Desde 2020, com o início da vigência da Lei Geral de Proteção de Dados – LGPD (Lei nº 13.709/2018), que a regra geral, no Brasil, é a vedação do uso de dados pessoais.
Com efeito, dispõe a LGPD, no seu art. 7º, que “o tratamento de dados pessoais SOMENTE poderá ser realizado nas seguintes hipóteses (...)” - elencando então as hipóteses em que os dados pessoais podem ser utilizados.
Deste modo, fora as situações de isenção da LGPD (art. 4º), toda operação de tratamento de dados precisa ser enquadrada numa das hipóteses do mencionado art. 7º (bases legais), figurando, dentre elas, o consentimento (art. 7º, I).
Um equívoco muito comum é o de ser o consentimento um fundamento legal que precede hierarquicamente os demais, ou que deve ser priorizado. Não há hierarquia entre as bases legais, devendo-se buscar sempre fundamentar o tratamento dos dados pessoais naquela hipótese legal que melhor reflita os objetivos da atividade de tratamento dos dados. Não raro, há situações que se enquadram em mais de uma base legal, devendo o agente de tratamento identificar a ideal.

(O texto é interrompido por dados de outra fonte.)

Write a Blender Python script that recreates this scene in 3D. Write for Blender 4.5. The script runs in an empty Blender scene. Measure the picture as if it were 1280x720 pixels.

Quando o tratamento não se funda no consentimento, ele não depende da manifestação de vontade do titular dos dados para acontecer.
Por esta razão, há um sentimento, também equivocado, de que se o titular, em momento posterior, não se opuser ou mesmo se ratificar um tratamento inicialmente indevido dos seus dados pessoais, este tratamento deixará de caracterizar uma infração.
É verdade que o direito à proteção de dados pessoais tutela, em primeira linha, o direito à autodeterminação informacional, ou seja, o direito do indivíduo exercer o controle sobre as informações que lhe dizem respeito.
Além disso, dispõe a LGPD que, nas situações individuais de vazamento ou uso indevido de dados, deve ser tentada a conciliação direta entre titular e agente de tratamento dos dados.
Entretanto, o centro do regime jurídico da proteção de dados é a conduta do agente de tratamento, que deve ser responsável e respeitosa da pessoa humana por trás do dado pessoal. Não é um regime centrado no ressarcimento de danos causados, nem voltado à proteção das categorias de informação pessoal. O foco do regime é a regulamentação do uso dos dados, da própria atividade de tratamento de dados pessoais.
Tanto é assim que constitui infração a mera violação das disposições da LGPD, independentemente da ocorrência de dano para o titular. As obrigações do agente de tratamento são de procedimento e de precaução.
A conjugação dos princípios da prevenção e da responsabilização e prestação de contas configura, para o agente de tratamento, o dever de demonstrar tanto a adoção de medidas que assegurem a proteção dos dados contra o uso indevido e o acesso não autorizado, como a aptidão destas medidas para o fim colimado.
Importa, para o regime jurídico da proteção de dados, que as atividades de tratamento de dados dos diversos atores da sociedade se realizem em conformidade com a Lei e que este modus operandi seja incorporado e molde uma cultura de tratamento responsável dos dados pessoais.
Por essa razão é que se tem visto, na Justiça do Trabalho, prolação de decisões que corroboram a aplicação, pelo empregador, da medida de dispensa por justa causa do colaborador que dá causa a vazamento de dados pessoais, ainda que involuntariamente ou mesmo com boas intenções.
Os tribunais têm entendido que a dispensa com justa causa é medida proporcional à gravidade da falta que acarreta o vazamento dos dados, uma vez que quebra a confiança do empregador naquele colaborador, mas desde que o empregador tenha implementado ações internas de conscientização em proteção de dados.
Deste modo, ainda que o titular dos dados não se oponha, ou mesmo que ratifique posteriormente o tratamento dos seus dados realizado em desconformidade com a Lei, poderá haver consequências de responsabilização tanto para o agente de tratamento de dados, quanto para o colaborador que houver violado os deveres legais de cuidado.